Rebellen im Bundestag: Das Glück der Abweichler

Der Karriere hilft es selten: Was treibt Abgeordnete an, im Bundestag immer wieder gegen die eigene Fraktion zu stimmen?

Er war nicht von Anfang an dagegen. Als der Dortmunder Marco Bülow 2002 in den Bundestag einzog, 31-jährig und voller Überzeugung, als Abgeordneter mit seiner Partei etwas verändern zu können, trug er so gut wie alle Beschlüsse der SPD-Fraktion mit. Selbst wenn er eigentlich anderer Meinung war. Es ist eine Zeit, in der sich Bülow rückblickend als „naiv“ bezeichnet.

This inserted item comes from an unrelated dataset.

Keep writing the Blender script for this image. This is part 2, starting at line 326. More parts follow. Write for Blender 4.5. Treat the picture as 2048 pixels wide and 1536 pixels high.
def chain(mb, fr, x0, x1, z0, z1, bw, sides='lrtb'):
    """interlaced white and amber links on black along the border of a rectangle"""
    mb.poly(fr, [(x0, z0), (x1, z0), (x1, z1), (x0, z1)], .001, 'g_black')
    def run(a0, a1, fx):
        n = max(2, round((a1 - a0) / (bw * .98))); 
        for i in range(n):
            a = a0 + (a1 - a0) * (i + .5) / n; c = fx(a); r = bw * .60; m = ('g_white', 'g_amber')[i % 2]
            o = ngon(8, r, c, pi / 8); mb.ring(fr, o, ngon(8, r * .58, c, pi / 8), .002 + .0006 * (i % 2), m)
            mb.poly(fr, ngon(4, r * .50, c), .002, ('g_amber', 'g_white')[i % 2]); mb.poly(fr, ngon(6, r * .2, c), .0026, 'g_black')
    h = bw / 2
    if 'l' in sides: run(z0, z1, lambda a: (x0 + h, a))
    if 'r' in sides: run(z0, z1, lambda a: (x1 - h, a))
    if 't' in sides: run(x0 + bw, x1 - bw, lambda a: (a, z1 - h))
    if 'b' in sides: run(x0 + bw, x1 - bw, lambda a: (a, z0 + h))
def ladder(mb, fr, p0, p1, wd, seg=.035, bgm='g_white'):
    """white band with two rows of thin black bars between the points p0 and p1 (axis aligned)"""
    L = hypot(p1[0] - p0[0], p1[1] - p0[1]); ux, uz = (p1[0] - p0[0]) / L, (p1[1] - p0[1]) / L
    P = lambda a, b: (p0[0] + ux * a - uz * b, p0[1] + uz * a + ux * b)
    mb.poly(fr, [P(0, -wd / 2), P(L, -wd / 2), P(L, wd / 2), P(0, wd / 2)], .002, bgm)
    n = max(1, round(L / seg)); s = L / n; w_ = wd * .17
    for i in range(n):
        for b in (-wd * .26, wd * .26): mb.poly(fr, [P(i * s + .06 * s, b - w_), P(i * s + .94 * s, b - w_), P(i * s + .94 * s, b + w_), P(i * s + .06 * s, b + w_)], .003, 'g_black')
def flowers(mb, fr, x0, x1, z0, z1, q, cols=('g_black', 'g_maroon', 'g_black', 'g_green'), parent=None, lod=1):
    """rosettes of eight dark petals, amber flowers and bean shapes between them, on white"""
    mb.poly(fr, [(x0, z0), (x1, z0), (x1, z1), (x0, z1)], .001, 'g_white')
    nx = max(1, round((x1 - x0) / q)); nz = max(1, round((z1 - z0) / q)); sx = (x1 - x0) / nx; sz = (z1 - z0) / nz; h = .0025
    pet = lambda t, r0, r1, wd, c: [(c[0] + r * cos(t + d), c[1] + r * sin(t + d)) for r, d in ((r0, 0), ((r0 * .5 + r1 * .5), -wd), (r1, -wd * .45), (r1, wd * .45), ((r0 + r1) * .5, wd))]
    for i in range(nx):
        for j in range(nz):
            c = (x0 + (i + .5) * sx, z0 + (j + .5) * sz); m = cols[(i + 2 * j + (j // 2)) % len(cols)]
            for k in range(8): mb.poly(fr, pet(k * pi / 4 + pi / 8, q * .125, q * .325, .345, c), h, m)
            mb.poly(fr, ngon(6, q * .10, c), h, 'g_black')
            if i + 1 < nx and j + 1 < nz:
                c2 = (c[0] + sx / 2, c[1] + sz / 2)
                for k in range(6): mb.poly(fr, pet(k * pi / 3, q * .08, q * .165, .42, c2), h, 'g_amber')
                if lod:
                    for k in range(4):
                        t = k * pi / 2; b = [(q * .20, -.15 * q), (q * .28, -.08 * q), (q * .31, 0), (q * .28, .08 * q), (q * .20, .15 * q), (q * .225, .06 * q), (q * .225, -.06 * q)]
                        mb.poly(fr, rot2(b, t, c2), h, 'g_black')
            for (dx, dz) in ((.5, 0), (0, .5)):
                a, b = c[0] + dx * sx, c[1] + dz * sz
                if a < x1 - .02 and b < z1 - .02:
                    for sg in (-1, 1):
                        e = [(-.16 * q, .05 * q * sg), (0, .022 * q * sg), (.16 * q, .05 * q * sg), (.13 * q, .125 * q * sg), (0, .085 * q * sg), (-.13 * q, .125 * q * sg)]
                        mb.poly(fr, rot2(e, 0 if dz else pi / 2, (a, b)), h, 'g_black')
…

Heute verschickt Bülow regelmäßig Pressemitteilungen. „Bülow stimmt gegen Autobahn-Privatisierung“, steht dann zum Beispiel in der Betreffzeile. Oder „Nein zu Ceta“. Der SPD-Mann hat auch gegen die Wiedereinführung der Vorratsdatenspeicherung gestimmt. Gegen die Verschärfung des Asylrechts. Und 2015 gegen die Gewährung eines 86-Milliarden-Euro-Kreditpakets für Griechenland. Bülow sagte Nein, während seine Fraktion Ja sagte. Mehr als 50 Mal hat er in dieser Legislaturperiode bei namentlichen Abstimmungen anders gestimmt als die SPD.

Wer es gut mit ihm meint, bezeichnet Bülow als „den größten Rebellen im Bundestag“. In der eigenen Fraktion gilt er als schwierig, mancher ist genervt, wenn er sich zu Wort meldet. Der heute 46-Jährige selbst bezeichnet sich als „Querdenker“. Man könnte auch sagen: Abweichler. Einer von wenigen im Bundestag.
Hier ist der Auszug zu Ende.